Zaś wąż był bardziej chytry niż wszelki dziki zwierz, którego uczynił WIEKUISTY, Bóg; zatem powiedział do niewiasty: Czy Bóg powiedział: Nie wolno wam spożywać z żadnego drzewa ogrodu?
A niewiasta powiedziała do węża: Możemy spożywać z owocu drzew ogrodu.
Tylko z owocu drzewa, które jest w środku ogrodu powiedział Bóg z niego nie spożywajcie i go nie dotykajcie, abyście nie umarli.
A wąż powiedział do niewiasty: Umrzeć nie umrzecie.
Ale Bóg wie, że w dniu, w którym będziecie z niego jeść, otworzą się wasze oczy i staniecie się jak bogowie, co poznają dobre i złe.
Więc niewiasta widząc, że owoc drzewa jest dobry do spożycia, że jest rozkoszą dla oczu, a samo drzewo pożądane do nauczenia się wzięła z jego owocu i jadła; dała też swojemu mężowi przy sobie i jadł.
Zatem otworzyły się oczy obojga oraz poznali, że są nadzy.

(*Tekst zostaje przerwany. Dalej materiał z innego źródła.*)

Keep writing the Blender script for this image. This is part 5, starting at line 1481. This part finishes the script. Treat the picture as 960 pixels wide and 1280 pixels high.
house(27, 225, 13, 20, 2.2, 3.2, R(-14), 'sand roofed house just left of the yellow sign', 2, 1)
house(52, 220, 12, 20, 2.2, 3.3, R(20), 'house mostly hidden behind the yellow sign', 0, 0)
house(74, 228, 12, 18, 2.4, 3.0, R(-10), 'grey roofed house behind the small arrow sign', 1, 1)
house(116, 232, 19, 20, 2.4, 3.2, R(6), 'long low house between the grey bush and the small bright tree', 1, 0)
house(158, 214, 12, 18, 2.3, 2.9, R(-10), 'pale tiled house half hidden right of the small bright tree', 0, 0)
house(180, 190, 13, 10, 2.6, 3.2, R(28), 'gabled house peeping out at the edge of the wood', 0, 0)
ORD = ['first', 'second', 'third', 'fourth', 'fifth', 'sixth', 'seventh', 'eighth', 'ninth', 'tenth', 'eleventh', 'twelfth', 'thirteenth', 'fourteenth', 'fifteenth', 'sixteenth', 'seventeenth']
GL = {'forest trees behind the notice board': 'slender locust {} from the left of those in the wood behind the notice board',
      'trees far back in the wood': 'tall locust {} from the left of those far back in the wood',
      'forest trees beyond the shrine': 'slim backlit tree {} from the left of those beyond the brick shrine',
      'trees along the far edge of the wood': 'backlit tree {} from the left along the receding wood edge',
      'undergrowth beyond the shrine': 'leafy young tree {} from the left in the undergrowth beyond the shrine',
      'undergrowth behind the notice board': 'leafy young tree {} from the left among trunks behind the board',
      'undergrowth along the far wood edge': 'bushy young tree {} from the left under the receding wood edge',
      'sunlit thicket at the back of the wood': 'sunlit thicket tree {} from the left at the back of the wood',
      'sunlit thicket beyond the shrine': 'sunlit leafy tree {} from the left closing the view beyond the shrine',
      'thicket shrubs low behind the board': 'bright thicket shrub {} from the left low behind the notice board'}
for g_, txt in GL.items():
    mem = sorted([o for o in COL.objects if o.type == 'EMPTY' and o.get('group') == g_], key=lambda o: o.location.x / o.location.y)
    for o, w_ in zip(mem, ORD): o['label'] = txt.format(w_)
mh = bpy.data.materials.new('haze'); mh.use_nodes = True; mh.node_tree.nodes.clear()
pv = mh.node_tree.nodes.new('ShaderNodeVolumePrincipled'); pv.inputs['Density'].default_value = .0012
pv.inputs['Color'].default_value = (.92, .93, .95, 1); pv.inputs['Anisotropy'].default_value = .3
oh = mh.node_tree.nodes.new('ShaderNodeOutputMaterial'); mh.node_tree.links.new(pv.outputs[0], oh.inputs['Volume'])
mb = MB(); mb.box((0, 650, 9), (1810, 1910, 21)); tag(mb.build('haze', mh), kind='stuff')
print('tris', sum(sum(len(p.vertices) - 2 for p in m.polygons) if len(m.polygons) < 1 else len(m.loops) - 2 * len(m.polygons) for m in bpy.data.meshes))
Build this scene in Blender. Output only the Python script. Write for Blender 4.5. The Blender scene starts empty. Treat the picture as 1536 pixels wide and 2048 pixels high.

Więc spletli figowe liście i uczynili sobie przepaski.
Usłyszeli też głos WIEKUISTEGO, Boga, który z dziennym powiewem rozlegał się po ogrodzie; więc Adam skrył się przed obliczem WIEKUISTEGO, Boga, pomiędzy drzewa ogrodu, a także jego żona.
Zaś WIEKUISTY, Bóg, zawołał Adama oraz do niego powiedział: Gdzie jesteś?
A on odpowiedział: Słyszałem Twój głos w ogrodzie i wystraszyłem się, ponieważ jestem nagi; zatem się ukryłem.
A Bóg rzekł: Kto ci powiedział, że jesteś nagi? Czy jadłeś z drzewa, o którym ci przykazałem, by z niego nie jeść?
Zaś Adam powiedział: Niewiasta, którą przy mnie umieściłeś, to ona mi dała z drzewa, więc jadłem.
A WIEKUISTY, Bóg, powiedział do niewiasty: Co ty uczyniłaś? Zaś niewiasta oznajmiła: Wąż mnie skusił i jadłam.